Перенос православных чаяний в Московское государство был ярко заявлен «постановочной» свадьбой Ивана III и Софьи Палеолог, племянницы последнего византийского императора, в 1472 г. и введением в России несколькими годами позже византийской императорской печати с двуглавым орлом[172].
Чисто случайный факт, что старые православные святцы были расписаны только до 1492 г., подтолкнул русских на пересмотр пророческих сроков апокалипсиса. Семь тысяч лет от сотворения мира в 5508 г. до нашей эры приближались к концу, и ученые монахи настойчиво старались выявить знамения, свидетельствующие о приближении конца света. Ближайшие советники царя, уличенные в сочувствии рационалистической ереси «жидовствующих», на церковном соборе 1490 г. были заклеймены как «сосуды дьявола, предтечи антихриста»[173]. Существенным обвинением в последующих преследованиях жидовствующих было использование ими для летосчисления астрологических таблиц «Шестокрыла», из которых, казалось, следовало, что «лета христианского летописца скратишася, а наша пребывают»[174]. В борьбе с жидовствующими Русская Церковь невольно укрепила вековечные ожидания, впервые переведя на живой русский язык многие апокалиптические фрагменты Ветхого Завета и даже такие апокрифы, как Апокалипсис Ездры[175].

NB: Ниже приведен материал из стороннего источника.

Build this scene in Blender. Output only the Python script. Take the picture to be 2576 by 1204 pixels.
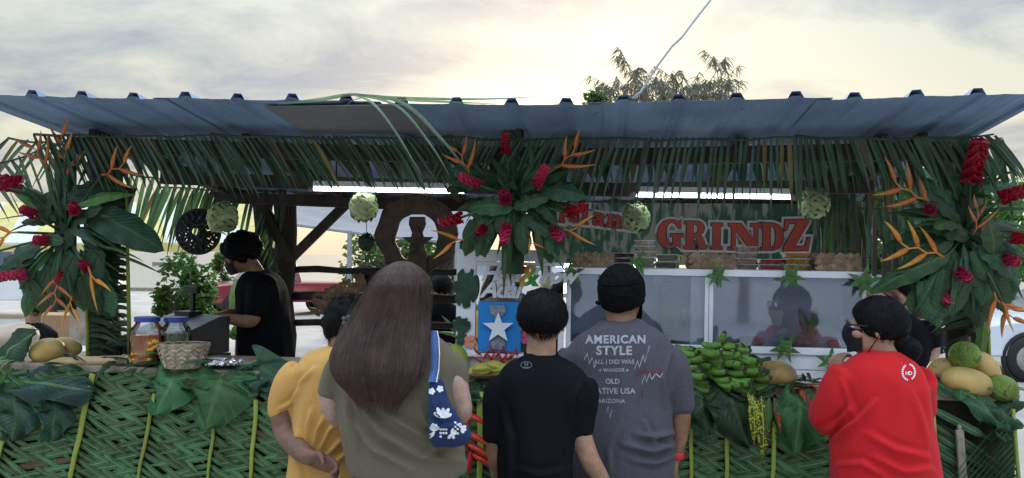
import bpy, bmesh, math, random
import numpy as np
from math import sin, cos, pi, radians, tan, atan2, sqrt
from mathutils import Vector, Matrix, noise
from mathutils.bvhtree import BVHTree
from mathutils.geometry import tessellate_polygon
random.seed(7)
for _o in list(bpy.data.objects): bpy.data.objects.remove(_o)
SC = bpy.context.scene
COL = SC.collection

# ------------------------------------------------------------------ camera
F = 1983.0                    # focal length in units of a 2576 pixel wide picture
CAMZ = 1.68
ROLL = radians(0.8)
cam_d = bpy.data.cameras.new('camera'); cam = bpy.data.objects.new('camera', cam_d)
COL.objects.link(cam); SC.camera = cam
cam_d.sensor_width = 36; cam_d.lens = 36 * F / 2576
cam_d.shift_y = 46 / 2576
cam_d.clip_start = 0.05; cam_d.clip_end = 20000
cam.location = (0, 0, CAMZ); cam.rotation_euler = (radians(90), -ROLL, 0)
cam_d.dof.use_dof = False

# ------------------------------------------------------------------ sky and sun
SUN_EL, SUN_AZ = radians(11.5), radians(4.5)
world = bpy.data.worlds.new('World'); SC.world = world; world.use_nodes = True
nt = world.node_tree; nt.nodes.clear()
def N(tree, typ, **kw):
    n = tree.nodes.new(typ)
    for k, v in kw.items():
        if k.startswith('in_'):
            n.inputs[k[3:].replace('_', ' ')].default_value = v
        else: setattr(n, k, v)
    return n
def math_node(tree, op, a, b=None):
    n = tree.nodes.new('ShaderNodeMath'); n.operation = op
    for i, x in enumerate((a, b)):
        if x is None: continue
        if isinstance(x, (int, float)): n.inputs[i].default_value = x
        else: tree.links.new(x, n.inputs[i])
    return n.outputs[0]
def mixc(tree, f, a, b, blend='MIX'):
    n = tree.nodes.new('ShaderNodeMix'); n.data_type = 'RGBA'; n.blend_type = blend
    for i, x in ((0, f), (6, a), (7, b)):
        if isinstance(x, (int, float)): n.inputs[i].default_value = x
        elif isinstance(x, (tuple, list)): n.inputs[i].default_value = (*x[:3], 1)
        else: tree.links.new(x, n.inputs[i])
    return n.outputs[2]
def ramp(tree, fac, stops):
    n = tree.nodes.new('ShaderNodeValToRGB'); e = n.color_ramp.elements
    while len(e) < len(stops): e.new(0.5)
    for k, (p, c) in enumerate(stops):
        e[k].position = p; e[k].color = (*c, 1) if isinstance(c, (tuple, list)) else (c, c, c, 1)
    tree.links.new(fac, n.inputs[0]); return n.outputs[0]
sky = N(nt, 'ShaderNodeTexSky', sky_type='NISHITA', sun_disc=False, sun_elevation=SUN_EL, sun_rotation=SUN_AZ,
        air_density=1.0, dust_density=2.5, ozone_density=1.0)
tc = N(nt, 'ShaderNodeTexCoord'); sep = N(nt, 'ShaderNodeSeparateXYZ'); nt.links.new(tc.outputs['Generated'], sep.inputs[0])
den = math_node(nt, 'ADD', math_node(nt, 'MAXIMUM', sep.outputs[2], 0.0), 0.30)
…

К концу столетия усилились ожидания близкого, по воле Бога, конца света, однако было неясно, какие знамения искать — добрые или дурные: грядет ли Второе Пришествие Христово и тысячелетнее Его царство на земле или приход царства антихриста. Филофей полагал, что царство русское есть последнее мирское царство, за которым наступит вечное царство Христа, но другой псковитянин видел в царе-победителе предвестника антихриста[176]. Эта неясность (ожидать ли бедствий или освобождения) стала на самом деле характерной чертой русских пророческих сочинений. В более поздние времена такое же неустойчивое чередование предвкушения и страха, ликования и уныния не раз сопровождало ожидание великих перемен, предстоящих России.